Football’s packed schedule ‘killing product’, says PFA chief



Liverpool are one of many clubs hampered by an injury crisis this season (Glyn KIRK)

Football’s congested schedule is not just a health risk to players but is damaging the quality and value of the product, according to Maheta¬†Molango, head of the English Professional Footballers’ Association.

The demands facing top players have steadily increased in recent years as tournaments have expanded and new competitions created, increasing revenue streams for clubs and governing bodies.

The World Cup is set to expand from 32 to 48 teams for the first time in 2026, while the European Championship and Africa Cup of Nations have jumped from 16 to 24 teams in recent years.

FIFA’s Club World Cup will become a 32-team event for the first time in 2025 and the group stage of UEFA’s Champions League will involve eight games per team from next season, up from six.

Manchester City manager Pep Guardiola spoke about his frustration with the lack of rest time this week after his side were forced to play nine times in little over a month since returning from a two-week winter break.

Liverpool boss Jurgen Klopp said Tuesday his side need a “miracle” to remain competitive for the rest of the season due to their mounting injury list.

PFA chief executive Molango used the example of City’s 1-0 Champions League final victory over Inter Milan last season as an example of how the increased demands on players is watering down the quality of the product.

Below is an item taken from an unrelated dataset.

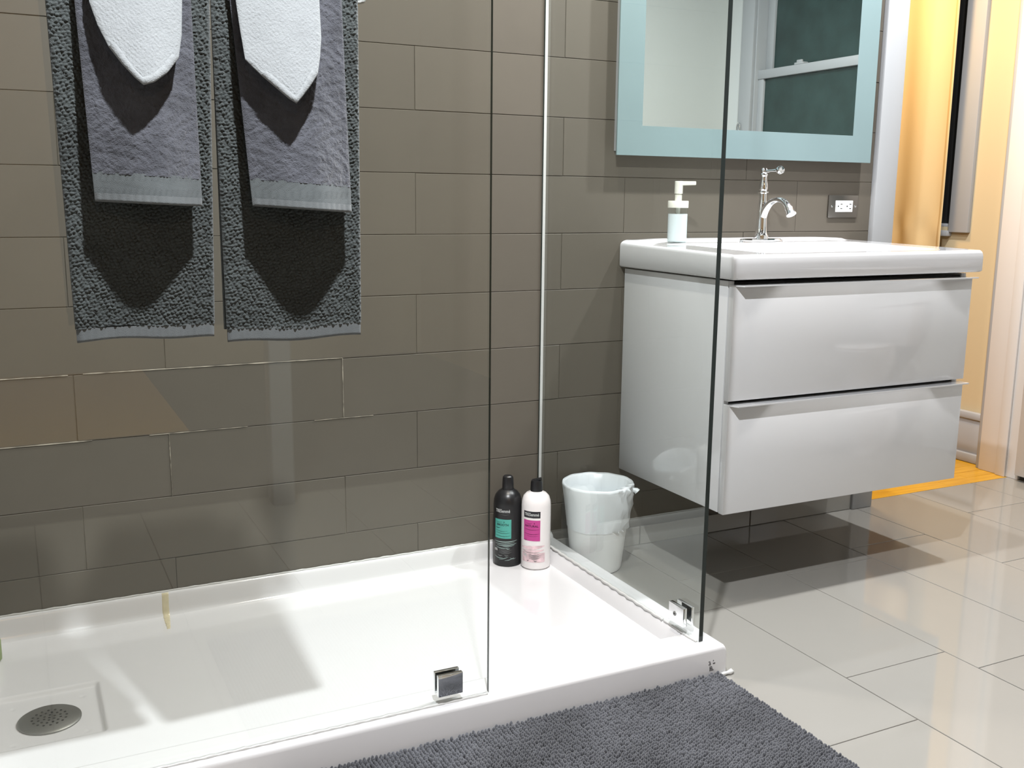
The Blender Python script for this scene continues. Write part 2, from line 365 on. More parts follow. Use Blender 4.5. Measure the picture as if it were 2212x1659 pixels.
# bathroom window on the right wall (seen in the mirror)
def window(name, W, mats='trim', sill=0.045):
    y0, y1, z0, z1 = W
    f = struct(boxes(name, [(XR - 0.018, XR + 0.002, y0 - 0.085, y0 + 0.004, z0 - 0.02, z1 + 0.09), (XR - 0.018, XR + 0.002, y1 - 0.004, y1 + 0.07, z0 - 0.02, z1 + 0.09), (XR - 0.018, XR + 0.002, y0 - 0.085, y1 + 0.07, z1 - 0.004, z1 + 0.10),
                            (XR, XR + 0.12, y0 - 0.001, y0 + 0.012, z0, z1), (XR, XR + 0.12, y1 - 0.012, y1 + 0.001, z0, z1), (XR, XR + 0.12, y0, y1, z1 - 0.012, z1 + 0.001), (XR, XR + 0.12, y0, y1, z0 - 0.001, z0 + 0.012)], mats, bev=0.003))
    box('window_sill', (XR - sill, XR + 0.004, y0 - 0.10 * (sill > 0.03) , y1 + 0.085, z0 - 0.036, z0 - 0.014), mats, f, bev=0.004)
    return f
w1 = window('window_1', W1)
y0, y1, z0, z1 = W1; zm = 1.605
lower = boxes('lower_sash', [(XR + 0.02, XR + 0.05, y0 + 0.012, y0 + 0.050, z0 + 0.012, zm), (XR + 0.02, XR + 0.05, y1 - 0.050, y1 - 0.012, z0 + 0.012, zm), (XR + 0.02, XR + 0.05, y0 + 0.012, y1 - 0.012, z0 + 0.012, z0 + 0.07), (XR + 0.015, XR + 0.055, y0 + 0.012, y1 - 0.012, zm - 0.042, zm)], 'trim', w1, bev=0.003)
upper = boxes('upper_sash', [(XR + 0.06, XR + 0.09, y0 + 0.012, y0 + 0.060, zm - 0.03, z1 - 0.012), (XR + 0.06, XR + 0.09, y1 - 0.060, y1 - 0.012, zm - 0.03, z1 - 0.012), (XR + 0.06, XR + 0.09, y0 + 0.012, y1 - 0.012, z1 - 0.06, z1 - 0.012)], 'trim', w1, bev=0.003)
box('pane', (XR + 0.032, XR + 0.036, y0 + 0.05, y1 - 0.05, z0 + 0.07, zm - 0.04), 'night', lower)
box('pane', (XR + 0.072, XR + 0.076, y0 + 0.06, y1 - 0.06, zm - 0.03, z1 - 0.06), 'night', upper)
bm = bmesh.new(); badd(bm, XR + 0.018, XR + 0.05, y0 + 0.26, y0 + 0.32, zm, zm + 0.010, 0.003); badd(bm, XR + 0.022, XR + 0.034, y0 + 0.27, y0 + 0.305, zm + 0.008, zm + 0.022, 0.004); bm_obj('sash_lock', bm, 'trim', lower)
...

“The Champions League final is supposed to be our Super Bowl. It wasn’t because one of the best players in the world (Kevin) De Bruyne was out in the 30th minute, (Erling) Haaland was exhausted, Rodri, who is a top athlete, said after 60 minutes he had cramps. Surely that’s not what we want to see,” Molango told the Financial Times Business of Football Summit.

Molango said the NFL’s huge media rights deal in the United States should serve as an example to football administrators that extending competitions and creating new events is not always the best way to generate wealth.

The NFL enjoys the most lucrative TV rights package in sport, with an 11-year deal struck in 2021 with domestic broadcasters worth $110 billion, even though there is only a 17-game regular season.

“For us we’ve reached a stage where it is not just about the health of the player, it is about us killing the product,” said Molango.

“Even financially, I was talking to our colleagues at the NFL players association, the union of the NFL, and they were telling me they play 17 games, they make over $10 billion (a season).

“Surely there is a value in scarcity and our perception is right now unfortunately decisions are taken without taking into consideration the players, who are the assets of this game, and second they are missing out on a very interesting opinion on how to improve the quality on the pitch. So it’s a lose-lose situation.”